Bülent Arınç konuşmasını şöyle sürdürdü: “Türkçe için yeni bir tarihin yazılmakta olduğunu görüyoruz. Bunun bilincinde olup ileriye dönük hedeflerimizi, planlarımızı bu tabloyu iyi ve doğru okuyarak yapmalıyız. Yeni doğan ihtiyaçlara cevap verebilecek bir donanıma sahip olmak için çalışırken artık sadece bu sınırlar içerisinde değil dünyanın en ücra diyebileceğimiz köşelerinde de bizden bilgi talep eden Türkçe konuşanlarının, meraklılarının olduğunu aklımızdan çıkarmamalı, onlara da ulaşabilmenin yollarını bulmalıyız. Ben Türk Dil Kurumunu bu manada da takdir ediyorum, çünkü Türkçenin temel kaynaklarının bir araya getirilmesi kadar bu kaynakların kolay ulaşılır olmasının sağlanması da büyük önem taşımaktadır. Çağımızın, bu çağa damgasını vuracak derecede önemli getirilerinden biri olan Genel Ağ’ın (İnternet) doğru ve etkili kullanımıyla Türkçenin temel eserlerinin sanal âleme aktarılması konusuna özel bir önem veren Türk Dil Kurumu, başta Türkçe Sözlük olmak üzere Tarama Sözlüğü, Terimler Sözlüğü, Atasözleri ve Deyimler Sözlüğü gibi Türk dilinin temel başvuru kaynaklarını sanal ortama aktarıp ücretsiz olarak kullanıma sunmuş ve bu yolla ağ sayfasını Türkçenin söz varlığı veri tabanına dönüştürmüştür. 2002 yılında başlatılan sanal ortamda yayımcılık anlayışıyla Kurumumuz, bugün ücretsiz erişimle herkesin faydasına sunduğu yazma eserleri, kılavuzlarıyla da ağ ortamında her an iletişim hazır sanal bir Türk dili kitaplığı kurmaktadır. Tüm bunlar Türk Dil Kurumunun kuruluş ilke ve amaçlarından taviz vermeden çalışmalarına devam ettiğini ve çağın gereklerini görme ve uygun hamleleri, doğru zamanda yapma konusundaki yetkinliğini göstermektedir. Türk Dil Kurumunun 80 yıllık birikimiyle bundan sonra da pek çok örnek çalışmayla bizleri gururlandıracağına inancım tamdır.”

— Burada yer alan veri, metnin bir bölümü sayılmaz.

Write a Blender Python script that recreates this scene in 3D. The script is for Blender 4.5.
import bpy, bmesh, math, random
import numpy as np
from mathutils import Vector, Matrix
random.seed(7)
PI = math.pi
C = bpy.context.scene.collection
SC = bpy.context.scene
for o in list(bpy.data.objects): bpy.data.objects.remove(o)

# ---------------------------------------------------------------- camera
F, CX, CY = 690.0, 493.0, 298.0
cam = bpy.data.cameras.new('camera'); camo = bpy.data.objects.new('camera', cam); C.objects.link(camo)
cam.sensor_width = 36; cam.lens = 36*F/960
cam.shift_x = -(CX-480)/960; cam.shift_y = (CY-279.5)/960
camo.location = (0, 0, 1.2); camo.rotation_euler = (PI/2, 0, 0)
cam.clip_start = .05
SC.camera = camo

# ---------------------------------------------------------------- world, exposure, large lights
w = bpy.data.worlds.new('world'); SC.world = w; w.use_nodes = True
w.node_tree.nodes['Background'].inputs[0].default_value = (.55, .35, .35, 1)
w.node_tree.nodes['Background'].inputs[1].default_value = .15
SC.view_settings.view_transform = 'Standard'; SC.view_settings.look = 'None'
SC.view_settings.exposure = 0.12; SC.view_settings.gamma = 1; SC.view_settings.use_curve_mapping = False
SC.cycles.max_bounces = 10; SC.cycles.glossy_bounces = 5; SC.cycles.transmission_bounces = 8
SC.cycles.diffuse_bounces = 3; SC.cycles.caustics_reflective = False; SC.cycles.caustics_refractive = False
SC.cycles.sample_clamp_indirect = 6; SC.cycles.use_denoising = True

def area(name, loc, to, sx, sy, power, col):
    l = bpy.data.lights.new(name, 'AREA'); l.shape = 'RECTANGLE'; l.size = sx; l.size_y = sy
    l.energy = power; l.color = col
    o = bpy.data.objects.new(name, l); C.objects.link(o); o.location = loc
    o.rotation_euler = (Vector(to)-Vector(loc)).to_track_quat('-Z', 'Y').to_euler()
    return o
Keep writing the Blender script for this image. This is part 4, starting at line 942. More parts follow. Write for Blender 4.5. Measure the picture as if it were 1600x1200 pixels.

Türk Dil Kurumu, sekseninci kuruluş yıl dönümü töreninde Türk diline ve Türk Dil Kurumuna emeği geçmiş ilim adamlarını ağırladı. Törende bu seçkin ilim adamlarımıza “80. Yıl Anısına Şeref Belgesi ve Armağanı” takdim edildi. Prof. Dr. Kemal Eraslan, H. Rıdvan Çongur, Prof. Dr. Saim Sakaoğlu, Prof. Dr. Fikret Türkmen, Prof. Dr. Şükrü Halûk Akalın, Prof. Dr. Hamza Zülfikar, Prof. Dr. Nevzat Gözaydın, Nail Tan, Prof. Dr. Tuncer Gülensoy, Prof. Dr. Nuri Yüce ve Prof. Dr. Ahmet Bican Ercilasun belge ve armağanlarını aldıktan sonra kısa birer konuşma yaparak duygularını dile getirdiler.

Kendilerine Türk diline hizmetleri dolayısıyla “80. Yıl Anısına Şeref Belgesi ve Armağanı” verilmesi kararı alınan ilim adamlarından Ankara dışında olma ve rahatsızlıkları dolayısıyla törene gelemeyenler ise şunlardı: Prof. Dr. Hasibe Mazıoğlu, Prof. Dr. Zeynep Korkmaz, Prof. Dr. Ömer Faruk Akün, Prof. Dr. Talat Tekin, Dr. Müjgan Cunbur, Emin Özdemir, Prof. Dr. Mustafa Canpolat, Prof. Dr. Efrasiyap Gemalmaz, Prof. Dr. Mertol Tulum, Prof. Dr.İsmail Ünver, Prof. Dr. Semih Tezcan.

Saat 14.00’te ise “TL Simgesinin Kullanılmasıyla İlgili Toplantı” gerçekleştirildi. Prof. Dr. Recep Toparlı’nın başkanlığında yürütülen toplantıya Prof. Dr. Cemal Yıldız, Doç. Dr. İbrahim Taş ve Merkez Bankasından Hatice İlke Dölcel katıldı. Kısa sunumların ardından toplantıda bulunan ilim adamları ve uzmanlar da görüşlerini dile getirirken konunun bütün yönleriyle ele alınması sağlandı. Prof. Dr. Recep Toparlı, TL simgesinin kullanımıyla ilgili oluşan ortak kararı şöyle özetledi: “Merkez Bankasının tavsiye niteliğindeki kararını uygun görüyoruz. Grafikte ve rakamlarda simge rakamın sol tarafında ve bitişik olarak kullanılacak. Metin içerisinde kullanıldığı zaman ise ‘TL’ veya ‘Türk Lirası’ şeklinde yazılacak. Metindeki kullanımdan sonra getirilecek ekler de ona göre yazılabilecek. Ayrıca simge rakamların sağ tarafında da kullanılabilecek.” Toplantıda dile getirilen görüş ve öneriler rapor hâline getirilerek değerlendirilmek üzere Türk Dil Kurumuna verilecek.
Türk Dil Kurumu sekseninci kuruluş yıl dönümünü bütün çalışanlarıyla kutlama kararı alarak çok özel bir törene de ev sahipliği yaptı. Saat 15.30’da Kurumda çalışmakta olan tüm personele “Teşekkür Belgesi ve 80. Yıl Armağanı” verilmesi için tören düzenlendi. Çalışanlar ve ilim adamlarının bir araya geldiği ve seksen yıldır Türk Dil Kurumunda çalışmış herkesin yâd edildiği bu anlamlı tören, toplu hatıra fotoğrafının çekilmesiyle sona erdi.